Quand on écoute les dirigeants des entreprises offrant ces services, on entend dire que les utilisateurs payants financent le service pour tout le monde. Pourtant, rien n’est vraiment clair sur la sécurité des données fournies à ces sociétés. Pire, on découvre parfois que nos données que l’on croyait protégées sur ces serveurs, sont accidentellement visibles par certains, que les mots de passe de millions d’utilisateurs semblent se retrouver dans la nature (non confirmé). Il arrive aussi qu’un service ferme ses portes faute de rentabilité ou décide de virer un utilisateur, qui perd ainsi toutes ses données et ses contacts.

Certains services Freemium semblent dignes de confiance si l’on en croit leurs Privacy Policies, mais ça n’est jamais simple.

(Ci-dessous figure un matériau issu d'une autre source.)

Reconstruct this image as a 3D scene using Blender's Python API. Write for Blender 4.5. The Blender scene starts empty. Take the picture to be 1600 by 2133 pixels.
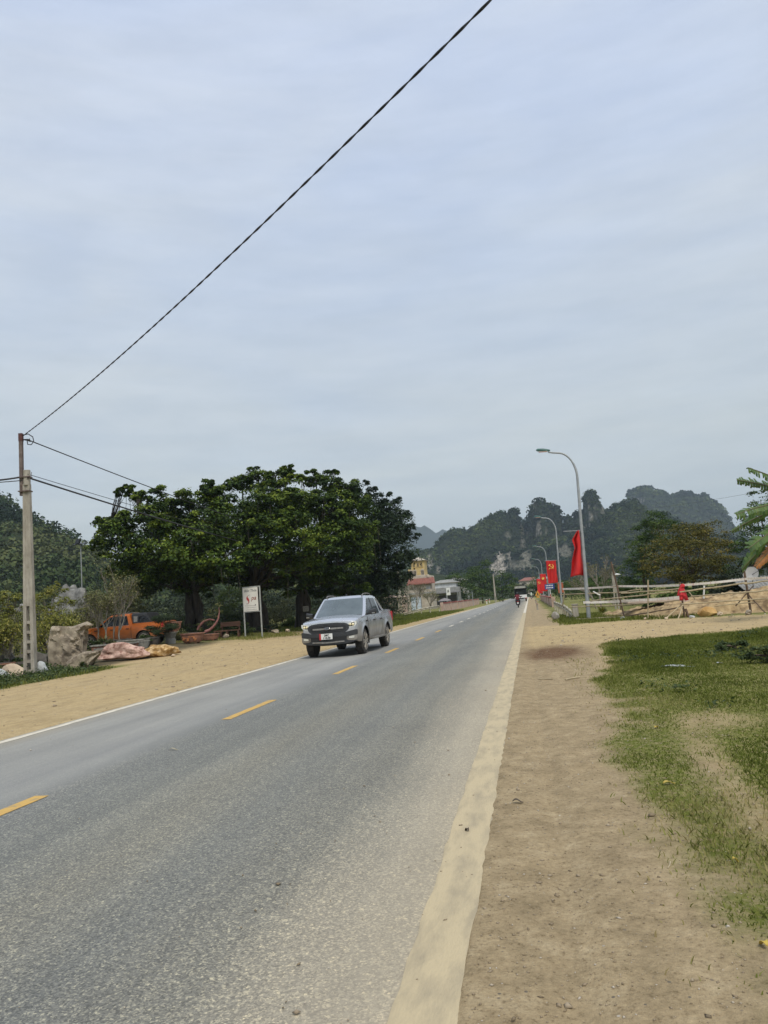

Evernote est un bon exemple : ils affirment « vos données n’appartiennent qu’à vous, (et elles) sont protégées”, mais leurs conditions d’utilisation et les multiples documents afférents sont bien trop longs (79 pages A4 !) et complexes pour en être certain.

Payer mais être espionné tout de même !

Prenons un autre exemple, dans une catégorie d’applications très différente, avec les jeux très populaires que sont Candy Crush Saga et Angry Birds (ce dernier a été téléchargé plus d’un milliard de fois !) Ces jeux peuvent être téléchargés gratuitement mais rapportent de très grosses sommes d’argent à leurs concepteurs en permettant aux joueurs d’acheter des niveaux supplémentaires ou des façons de tricher pour accéder au niveau supérieur. À ce titre, ils ont recours au modèle Freemium.

Pourtant, ces revenus énormes ne semblent pas suffire aux dirigeants et actionnaires de ces sociétés, et il semblerait que la NSA et son homologue anglais GCHQ puissent siphonner nos données personnelles depuis ces applications. Rovio, la société qui développe Angry Birds, nie transmettre des données à la NSA et à GCHQ mais reconnait récupérer des données personnelles sur les utilisateurs, dont un identifiant du téléphone (genre de numéro de série), l’âge et le sexe de l’utilisateur ainsi que le lieu où il se trouve. Mais ils collaborent avec des agences publicitaires pour afficher des publicités dans le jeu, et ces agences compilent pour chaque utilisateur des données dont certaines sont franchement dérangeantes, comme par exemple l’origine ethnique, le statut marital (avec des choix comme « célibataire », « fiancé », « marié », « divorcé » et, pour faire bonne mesure, « partenaires multiples ») et son orientation sexuelle avec des choix comme « hétéro», « homo », « bisexuel », et « incertain ». Rappelons que ces jeux sont très souvent utilisés par des enfants…

Comme nous l’avons vu au chapitre 14, le fait que nous n’avons aucun contrôle sur les logiciels propriétaires que nous utilisons et encore moins sur les serveurs distants des services que nous utilisons nous empêche de savoir la vérité sur ces questions essentielles : sommes-nous observés ? Quelles données sont collectées ? Combien de temps sont-elles gardées ? Comment sont-elles agrégées pour nous profiler ? Que faire si ces profils ont un impact sur notre vie ? Que faire si en plus ces profils sont inexacts ?

Certains services en ligne sont innovants et très utiles. Certains sont au contraire de véritables sangsues à données. Le problème est qu’il est difficile de faire la différence entre les deux. Une chose est sûre : tout service affichant de la publicité est hautement suspect car il a tout intérêt financièrement à profiler les utilisateurs de façon à vendre aux annonceurs une publicité ciblée donc plus lucrative.